Danièle Lamy : C'est à la fois un soulagement parce que nous attendons ce procès depuis beaucoup d'années, mais c'est quand même avec angoisse parce qu'on va revivre des moments douloureux. C'est aussi avec fébrilité parce qu'on a bien conscience qu'on va affronter deux entités majeures de l'économie française, Airbus et Air France. C'est David contre Goliath. (…) C'est un procès que nous attendons depuis 13 ans. Notre association n'a jamais lâché. Nous nous sommes battus avec détermination, avec ténacité, avec obstination même contre vents et marées. On a été aidés par des conseillers techniques qui ont fourni des éléments extrêmement importants aux avocats et ça a permis de pouvoir obtenir aujourd'hui un procès. Les familles vont peut-être enfin obtenir des réponses à leurs questions.
Les investigations ont montré que les pilotes avaient été désorientés par le givrage des sondes de vitesse Pitot. Le fonctionnement de ces sondes sera au cœur du procès. Attendez-vous des éclaircissements à ce sujet ?

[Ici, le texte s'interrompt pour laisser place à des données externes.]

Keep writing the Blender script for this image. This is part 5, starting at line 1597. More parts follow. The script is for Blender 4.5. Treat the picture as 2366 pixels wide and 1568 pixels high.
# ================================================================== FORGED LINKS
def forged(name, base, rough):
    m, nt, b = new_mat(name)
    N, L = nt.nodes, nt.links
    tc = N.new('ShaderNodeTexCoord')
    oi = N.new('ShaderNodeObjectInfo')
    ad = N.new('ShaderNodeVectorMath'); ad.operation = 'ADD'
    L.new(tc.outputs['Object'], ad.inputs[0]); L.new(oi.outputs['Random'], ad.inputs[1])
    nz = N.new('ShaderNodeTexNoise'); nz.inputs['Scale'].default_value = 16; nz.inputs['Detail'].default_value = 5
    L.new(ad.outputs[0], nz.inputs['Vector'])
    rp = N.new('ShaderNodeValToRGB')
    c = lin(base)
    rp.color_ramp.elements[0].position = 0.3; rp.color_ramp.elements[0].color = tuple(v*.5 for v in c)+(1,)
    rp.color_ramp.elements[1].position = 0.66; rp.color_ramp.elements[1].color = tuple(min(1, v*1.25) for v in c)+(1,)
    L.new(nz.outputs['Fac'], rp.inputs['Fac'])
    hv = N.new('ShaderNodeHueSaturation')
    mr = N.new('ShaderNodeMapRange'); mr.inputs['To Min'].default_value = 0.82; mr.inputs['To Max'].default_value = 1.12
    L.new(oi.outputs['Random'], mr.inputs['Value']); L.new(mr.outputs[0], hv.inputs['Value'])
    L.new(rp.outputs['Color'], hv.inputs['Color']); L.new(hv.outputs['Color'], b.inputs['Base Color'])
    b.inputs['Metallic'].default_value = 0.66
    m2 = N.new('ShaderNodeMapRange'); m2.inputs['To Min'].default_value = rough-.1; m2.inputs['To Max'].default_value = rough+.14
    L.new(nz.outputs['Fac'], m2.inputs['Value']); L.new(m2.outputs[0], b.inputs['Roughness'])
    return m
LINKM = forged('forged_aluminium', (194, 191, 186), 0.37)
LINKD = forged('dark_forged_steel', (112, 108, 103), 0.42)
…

On souhaite obtenir la lumière sur l'enchaînement de ces défaillances. Les sondes Pitot ne sont pas un problème nouveau, c'est un problème qui était connu de toute la communauté aéronautique. L'année qui a précédé le crash, il y a eu une recrudescence exponentielle des incidents de givrage des sondes Pitot, jusqu'au crash.
Tout en ayant connaissance de la dangerosité de ces défaillances, de ces sondes anémométriques, il a attendu que 228 personnes décèdent dans ce crash. (…) Dès 2012, le bureau d'enquêtes et analyses et les experts judiciaires avaient rendu un rapport qui finalement avait fait penser aux familles que le procès aurait lieu dans les meilleurs délais, ça n'a pas été le cas. Airbus a demandé une première contre-expertise, elle a eu lieu, elle a été annulée pour vice de forme. L'entreprise en a demandé une seconde et les contre-experts ont fourni un rapport définitif complètement à l'inverse du rapport des premiers experts. Donc ce sera très certainement une bataille d'experts.
Airbus et Air France contestent toute faute. Qu'attendez-vous de ce procès ?
On attend une condamnation exemplaire, une condamnation ferme. L'un des objectifs de l'association était d'œuvrer pour qu'un tel accident ne se reproduise plus. Nous sommes dans l'attente d'un jugement qui ne dégagera pas les responsabilités de ceux qui détiennent le pouvoir parce que toute impunité serait préjudiciable et les familles ne le comprendraient pas. Le procès va aussi permettre de respecter la mémoire de ces 228 victimes innocentes. Que leur sacrifice ne soit pas vain.